«Unser Flugzeug steht nutzlos in Südafrika herum», echauffiert sich Hervé Diakiese vor der versammelten Presse. Der Wahlkampfchef von Präsidentschaftskandidat Moïse Katumbi sagt, die kongolesischen Behörden würden aus politischen Motiven die Bewilligung für das gemietete Flugzeug verweigern.
Der Medientermin findet am Strassenrand in der Hauptstadt Kinshasa statt, vor einem Kino. Eigentlich habe man den Kinosaal gemietet, erklärt Diakiese der Medienschar. «Doch wir wurden soeben aus dem Saal gewiesen. Sie sehen, wie man uns behandelt.» So werde die Opposition in Meinungsäusserung und Bewegungsfreiheit eingeschränkt, bilanziert der Wahlkampfchef.

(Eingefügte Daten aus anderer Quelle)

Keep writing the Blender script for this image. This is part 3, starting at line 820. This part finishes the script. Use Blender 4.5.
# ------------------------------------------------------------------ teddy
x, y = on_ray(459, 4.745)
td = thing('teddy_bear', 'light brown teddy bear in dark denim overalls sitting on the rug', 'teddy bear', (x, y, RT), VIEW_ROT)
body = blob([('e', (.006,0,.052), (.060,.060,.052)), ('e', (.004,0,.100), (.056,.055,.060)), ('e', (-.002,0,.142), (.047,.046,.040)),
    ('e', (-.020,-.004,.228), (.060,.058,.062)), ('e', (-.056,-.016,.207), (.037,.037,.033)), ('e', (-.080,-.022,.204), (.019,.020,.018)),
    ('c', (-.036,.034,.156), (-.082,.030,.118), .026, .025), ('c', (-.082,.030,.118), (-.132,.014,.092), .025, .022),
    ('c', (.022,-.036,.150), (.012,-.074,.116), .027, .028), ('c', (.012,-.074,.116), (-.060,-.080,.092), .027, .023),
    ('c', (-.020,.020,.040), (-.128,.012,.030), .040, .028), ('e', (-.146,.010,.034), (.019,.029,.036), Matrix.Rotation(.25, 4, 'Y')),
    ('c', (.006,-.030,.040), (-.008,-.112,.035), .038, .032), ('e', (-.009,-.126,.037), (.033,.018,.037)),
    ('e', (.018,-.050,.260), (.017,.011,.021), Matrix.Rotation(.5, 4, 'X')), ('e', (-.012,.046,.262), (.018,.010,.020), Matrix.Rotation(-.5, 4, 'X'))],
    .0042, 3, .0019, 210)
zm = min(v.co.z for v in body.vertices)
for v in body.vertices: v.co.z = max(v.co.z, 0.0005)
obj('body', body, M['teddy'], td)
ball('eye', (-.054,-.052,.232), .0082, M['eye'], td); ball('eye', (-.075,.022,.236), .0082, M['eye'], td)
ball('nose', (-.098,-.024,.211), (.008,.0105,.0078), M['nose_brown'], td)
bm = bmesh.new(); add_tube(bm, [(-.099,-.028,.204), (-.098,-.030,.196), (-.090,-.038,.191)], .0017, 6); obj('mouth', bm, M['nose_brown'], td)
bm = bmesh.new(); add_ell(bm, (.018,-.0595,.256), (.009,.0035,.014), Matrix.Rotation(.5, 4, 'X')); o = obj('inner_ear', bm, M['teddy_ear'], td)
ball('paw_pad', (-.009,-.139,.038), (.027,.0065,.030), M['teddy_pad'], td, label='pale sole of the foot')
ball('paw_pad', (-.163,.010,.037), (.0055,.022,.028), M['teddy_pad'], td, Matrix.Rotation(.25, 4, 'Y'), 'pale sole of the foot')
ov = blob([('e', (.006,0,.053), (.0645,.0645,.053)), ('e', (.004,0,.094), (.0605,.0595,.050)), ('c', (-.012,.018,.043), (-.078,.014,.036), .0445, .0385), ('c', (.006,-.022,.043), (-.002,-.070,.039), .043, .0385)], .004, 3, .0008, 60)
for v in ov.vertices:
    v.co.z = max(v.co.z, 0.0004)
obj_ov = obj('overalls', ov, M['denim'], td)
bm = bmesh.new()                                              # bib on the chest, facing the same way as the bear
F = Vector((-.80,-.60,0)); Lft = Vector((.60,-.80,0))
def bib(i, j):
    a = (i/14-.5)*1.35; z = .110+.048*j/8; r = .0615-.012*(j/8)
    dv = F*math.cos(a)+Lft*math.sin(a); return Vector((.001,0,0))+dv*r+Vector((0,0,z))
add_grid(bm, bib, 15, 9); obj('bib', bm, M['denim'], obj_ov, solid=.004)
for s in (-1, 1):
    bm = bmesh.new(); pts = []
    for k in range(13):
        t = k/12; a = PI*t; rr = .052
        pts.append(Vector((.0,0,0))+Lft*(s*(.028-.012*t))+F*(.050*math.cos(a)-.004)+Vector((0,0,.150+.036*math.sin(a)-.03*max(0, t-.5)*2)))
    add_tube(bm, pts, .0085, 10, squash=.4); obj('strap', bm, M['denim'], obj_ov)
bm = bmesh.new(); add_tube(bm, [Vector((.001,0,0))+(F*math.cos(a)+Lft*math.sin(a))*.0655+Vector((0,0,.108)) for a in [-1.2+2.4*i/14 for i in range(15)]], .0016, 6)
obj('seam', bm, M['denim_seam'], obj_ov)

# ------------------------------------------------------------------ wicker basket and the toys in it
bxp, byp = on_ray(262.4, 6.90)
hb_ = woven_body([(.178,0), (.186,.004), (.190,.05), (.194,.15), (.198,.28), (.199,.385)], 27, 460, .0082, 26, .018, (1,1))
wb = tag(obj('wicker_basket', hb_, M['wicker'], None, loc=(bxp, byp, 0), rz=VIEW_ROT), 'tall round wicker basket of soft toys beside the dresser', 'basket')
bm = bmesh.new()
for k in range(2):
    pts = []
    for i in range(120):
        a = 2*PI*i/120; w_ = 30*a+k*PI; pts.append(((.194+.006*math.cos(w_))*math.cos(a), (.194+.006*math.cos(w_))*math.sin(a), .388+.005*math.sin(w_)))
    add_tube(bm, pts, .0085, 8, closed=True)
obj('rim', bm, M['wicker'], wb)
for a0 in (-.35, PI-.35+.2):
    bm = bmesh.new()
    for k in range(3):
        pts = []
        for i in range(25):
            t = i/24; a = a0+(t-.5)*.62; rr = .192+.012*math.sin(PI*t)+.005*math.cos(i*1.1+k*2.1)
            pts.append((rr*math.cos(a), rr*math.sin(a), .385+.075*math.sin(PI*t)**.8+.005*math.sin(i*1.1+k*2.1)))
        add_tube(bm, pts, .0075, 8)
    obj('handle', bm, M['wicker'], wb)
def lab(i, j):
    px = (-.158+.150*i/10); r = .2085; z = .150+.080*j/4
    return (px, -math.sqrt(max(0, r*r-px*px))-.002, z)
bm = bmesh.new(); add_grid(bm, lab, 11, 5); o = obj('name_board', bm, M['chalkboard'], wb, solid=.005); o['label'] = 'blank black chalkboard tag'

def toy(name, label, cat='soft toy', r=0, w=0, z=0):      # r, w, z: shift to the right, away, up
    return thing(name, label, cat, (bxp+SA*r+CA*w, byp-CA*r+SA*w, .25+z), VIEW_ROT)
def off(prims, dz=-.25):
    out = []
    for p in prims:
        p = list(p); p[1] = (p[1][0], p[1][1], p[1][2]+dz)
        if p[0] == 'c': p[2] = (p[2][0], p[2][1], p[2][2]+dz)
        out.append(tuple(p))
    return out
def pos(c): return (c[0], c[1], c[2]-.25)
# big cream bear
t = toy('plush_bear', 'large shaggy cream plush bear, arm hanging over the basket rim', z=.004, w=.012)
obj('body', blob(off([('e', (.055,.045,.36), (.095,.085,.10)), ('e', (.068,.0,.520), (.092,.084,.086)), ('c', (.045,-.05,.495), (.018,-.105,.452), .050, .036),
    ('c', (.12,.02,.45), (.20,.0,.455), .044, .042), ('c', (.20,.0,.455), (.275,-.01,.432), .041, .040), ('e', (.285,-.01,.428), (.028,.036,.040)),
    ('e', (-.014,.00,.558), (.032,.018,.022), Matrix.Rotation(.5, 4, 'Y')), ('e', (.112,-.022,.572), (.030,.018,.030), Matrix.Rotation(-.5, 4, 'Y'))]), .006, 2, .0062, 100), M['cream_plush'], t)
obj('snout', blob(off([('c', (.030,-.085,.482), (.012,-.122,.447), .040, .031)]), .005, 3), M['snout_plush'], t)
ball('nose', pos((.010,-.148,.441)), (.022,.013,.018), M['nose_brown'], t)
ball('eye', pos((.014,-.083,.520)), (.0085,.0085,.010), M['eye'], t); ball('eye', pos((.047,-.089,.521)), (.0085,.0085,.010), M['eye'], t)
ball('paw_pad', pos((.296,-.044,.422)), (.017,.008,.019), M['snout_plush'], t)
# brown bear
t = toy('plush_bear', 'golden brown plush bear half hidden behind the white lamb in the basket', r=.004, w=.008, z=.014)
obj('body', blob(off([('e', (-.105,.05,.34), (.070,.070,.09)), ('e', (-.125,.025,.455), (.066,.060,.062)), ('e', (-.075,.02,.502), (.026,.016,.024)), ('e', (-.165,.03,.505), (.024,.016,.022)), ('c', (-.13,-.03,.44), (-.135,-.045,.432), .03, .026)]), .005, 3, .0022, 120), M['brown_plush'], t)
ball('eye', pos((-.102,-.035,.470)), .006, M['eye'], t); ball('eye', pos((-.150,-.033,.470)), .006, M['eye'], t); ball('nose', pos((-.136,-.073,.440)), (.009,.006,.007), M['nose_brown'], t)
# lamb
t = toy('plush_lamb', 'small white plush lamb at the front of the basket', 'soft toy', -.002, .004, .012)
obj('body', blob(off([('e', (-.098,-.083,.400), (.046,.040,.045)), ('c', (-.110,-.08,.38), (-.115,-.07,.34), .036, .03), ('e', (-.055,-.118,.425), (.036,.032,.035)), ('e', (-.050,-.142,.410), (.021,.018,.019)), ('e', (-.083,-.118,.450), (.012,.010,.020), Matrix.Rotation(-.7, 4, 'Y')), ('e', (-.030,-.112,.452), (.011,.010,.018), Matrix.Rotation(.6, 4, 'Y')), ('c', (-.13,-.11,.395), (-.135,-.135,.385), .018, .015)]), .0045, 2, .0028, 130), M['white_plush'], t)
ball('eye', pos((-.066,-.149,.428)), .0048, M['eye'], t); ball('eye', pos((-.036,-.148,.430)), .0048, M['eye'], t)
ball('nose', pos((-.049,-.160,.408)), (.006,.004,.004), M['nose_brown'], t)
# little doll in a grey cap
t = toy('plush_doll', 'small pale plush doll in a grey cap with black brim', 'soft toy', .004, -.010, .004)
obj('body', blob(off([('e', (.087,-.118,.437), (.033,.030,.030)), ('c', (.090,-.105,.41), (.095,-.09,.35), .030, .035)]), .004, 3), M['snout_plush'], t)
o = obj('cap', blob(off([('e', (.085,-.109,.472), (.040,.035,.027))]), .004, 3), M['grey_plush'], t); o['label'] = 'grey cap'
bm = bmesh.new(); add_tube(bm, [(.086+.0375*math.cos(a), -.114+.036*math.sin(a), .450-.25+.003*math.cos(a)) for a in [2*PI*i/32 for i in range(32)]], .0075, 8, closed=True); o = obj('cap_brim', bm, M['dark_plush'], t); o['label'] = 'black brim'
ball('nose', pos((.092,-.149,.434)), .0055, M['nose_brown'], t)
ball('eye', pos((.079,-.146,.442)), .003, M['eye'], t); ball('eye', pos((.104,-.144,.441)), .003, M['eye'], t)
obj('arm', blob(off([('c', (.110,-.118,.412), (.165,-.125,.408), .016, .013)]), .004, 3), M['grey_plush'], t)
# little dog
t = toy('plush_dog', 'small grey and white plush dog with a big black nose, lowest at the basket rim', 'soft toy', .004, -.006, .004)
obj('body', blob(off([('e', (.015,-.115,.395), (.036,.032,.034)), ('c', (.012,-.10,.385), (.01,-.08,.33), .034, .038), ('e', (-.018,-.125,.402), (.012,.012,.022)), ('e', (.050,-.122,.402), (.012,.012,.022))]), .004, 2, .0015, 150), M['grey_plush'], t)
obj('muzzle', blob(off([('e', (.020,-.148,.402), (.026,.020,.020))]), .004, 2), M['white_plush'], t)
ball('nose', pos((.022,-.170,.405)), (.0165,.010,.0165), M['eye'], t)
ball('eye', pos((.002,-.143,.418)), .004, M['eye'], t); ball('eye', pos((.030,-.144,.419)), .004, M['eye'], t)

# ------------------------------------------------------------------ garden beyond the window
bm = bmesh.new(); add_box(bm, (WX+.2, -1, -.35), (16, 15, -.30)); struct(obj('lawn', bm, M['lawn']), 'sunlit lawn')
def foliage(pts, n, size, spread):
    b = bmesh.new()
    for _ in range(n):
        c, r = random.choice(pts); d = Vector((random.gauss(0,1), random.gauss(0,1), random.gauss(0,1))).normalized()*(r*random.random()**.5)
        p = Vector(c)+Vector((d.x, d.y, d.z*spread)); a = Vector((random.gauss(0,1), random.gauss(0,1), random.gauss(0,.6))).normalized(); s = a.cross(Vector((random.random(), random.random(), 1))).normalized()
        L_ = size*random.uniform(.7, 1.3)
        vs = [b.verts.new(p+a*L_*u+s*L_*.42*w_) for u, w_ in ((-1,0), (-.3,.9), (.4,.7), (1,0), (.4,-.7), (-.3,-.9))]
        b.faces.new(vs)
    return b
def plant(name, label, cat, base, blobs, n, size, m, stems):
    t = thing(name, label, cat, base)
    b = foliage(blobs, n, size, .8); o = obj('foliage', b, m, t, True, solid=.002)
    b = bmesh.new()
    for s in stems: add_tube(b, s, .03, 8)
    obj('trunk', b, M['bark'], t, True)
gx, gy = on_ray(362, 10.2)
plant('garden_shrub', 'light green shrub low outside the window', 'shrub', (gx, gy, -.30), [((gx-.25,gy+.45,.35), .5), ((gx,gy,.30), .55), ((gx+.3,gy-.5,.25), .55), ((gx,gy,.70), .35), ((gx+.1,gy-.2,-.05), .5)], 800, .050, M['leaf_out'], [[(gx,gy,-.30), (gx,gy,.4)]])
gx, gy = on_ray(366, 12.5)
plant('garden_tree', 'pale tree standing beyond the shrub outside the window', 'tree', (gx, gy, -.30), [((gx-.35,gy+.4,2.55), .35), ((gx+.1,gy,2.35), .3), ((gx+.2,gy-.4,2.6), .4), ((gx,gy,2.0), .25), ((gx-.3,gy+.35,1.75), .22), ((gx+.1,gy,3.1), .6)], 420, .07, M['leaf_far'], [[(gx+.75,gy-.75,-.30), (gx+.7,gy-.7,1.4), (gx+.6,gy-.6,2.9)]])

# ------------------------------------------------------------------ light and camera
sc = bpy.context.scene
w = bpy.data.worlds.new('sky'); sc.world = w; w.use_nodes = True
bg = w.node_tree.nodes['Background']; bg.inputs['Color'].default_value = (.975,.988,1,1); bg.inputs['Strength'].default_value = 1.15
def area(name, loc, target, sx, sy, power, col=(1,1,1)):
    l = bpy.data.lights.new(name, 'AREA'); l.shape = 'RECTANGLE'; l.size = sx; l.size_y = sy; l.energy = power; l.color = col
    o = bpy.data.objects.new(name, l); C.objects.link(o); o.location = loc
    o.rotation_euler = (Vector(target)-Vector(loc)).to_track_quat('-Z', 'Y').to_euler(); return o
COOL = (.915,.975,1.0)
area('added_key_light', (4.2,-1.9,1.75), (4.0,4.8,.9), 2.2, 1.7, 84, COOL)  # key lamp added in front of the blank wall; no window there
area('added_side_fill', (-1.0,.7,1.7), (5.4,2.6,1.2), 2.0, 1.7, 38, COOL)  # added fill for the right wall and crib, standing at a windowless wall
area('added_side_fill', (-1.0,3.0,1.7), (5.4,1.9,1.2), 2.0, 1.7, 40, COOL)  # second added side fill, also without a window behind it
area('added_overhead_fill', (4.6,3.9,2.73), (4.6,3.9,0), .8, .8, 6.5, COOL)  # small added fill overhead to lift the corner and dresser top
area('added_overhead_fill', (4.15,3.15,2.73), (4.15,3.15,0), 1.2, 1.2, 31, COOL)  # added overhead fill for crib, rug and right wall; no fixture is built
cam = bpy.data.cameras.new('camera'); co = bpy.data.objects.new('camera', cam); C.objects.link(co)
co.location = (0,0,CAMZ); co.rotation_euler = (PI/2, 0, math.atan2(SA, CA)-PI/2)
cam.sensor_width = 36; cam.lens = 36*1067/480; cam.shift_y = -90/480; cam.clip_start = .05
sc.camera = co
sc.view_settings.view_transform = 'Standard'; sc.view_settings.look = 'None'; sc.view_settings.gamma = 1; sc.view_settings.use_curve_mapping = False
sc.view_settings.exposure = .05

Oppositionskandidat Katumbi hat bereits drei Flugzeuge, nun fehlt das vierte, hat die Opposition keine grösseren Probleme? Im Auto unterwegs zum nächsten Termin rechtfertigt sich Diakiese. Man sei in Kongo-Kinshasa auf Flugzeuge angewiesen: «Gewisse Orte im Land sind unzugänglich, wir haben keine Strassen. Das erschwert Logistik und Finanzierung des Wahlkampfs.»
«Wer nichts erhält, geht frustriert nach Hause»
Der Anwalt Diakiese ist seit sechs Uhr morgens unterwegs – an Sitzungen, im Stau, an Anlässen. Gerade diskutiert er mit einem Mitarbeiter, wie viele T-Shirts an einem Anlass später verteilt werden sollen. Schliesslich entscheidet er, es werde nur Flyer geben. «In unserer Wahlkampfkultur erwartet die Bevölkerung T-Shirts des Kandidaten. Aber wenn wir nicht allen etwas geben können, dann gehen viele frustriert nach Hause.» Ein bedrucktes Shirt kostet einen bis drei Franken. Davon werden Tausende verteilt, mit dem Konterfei von Diakiese, oder von Präsidentschaftskandidat Moïse Katumbi.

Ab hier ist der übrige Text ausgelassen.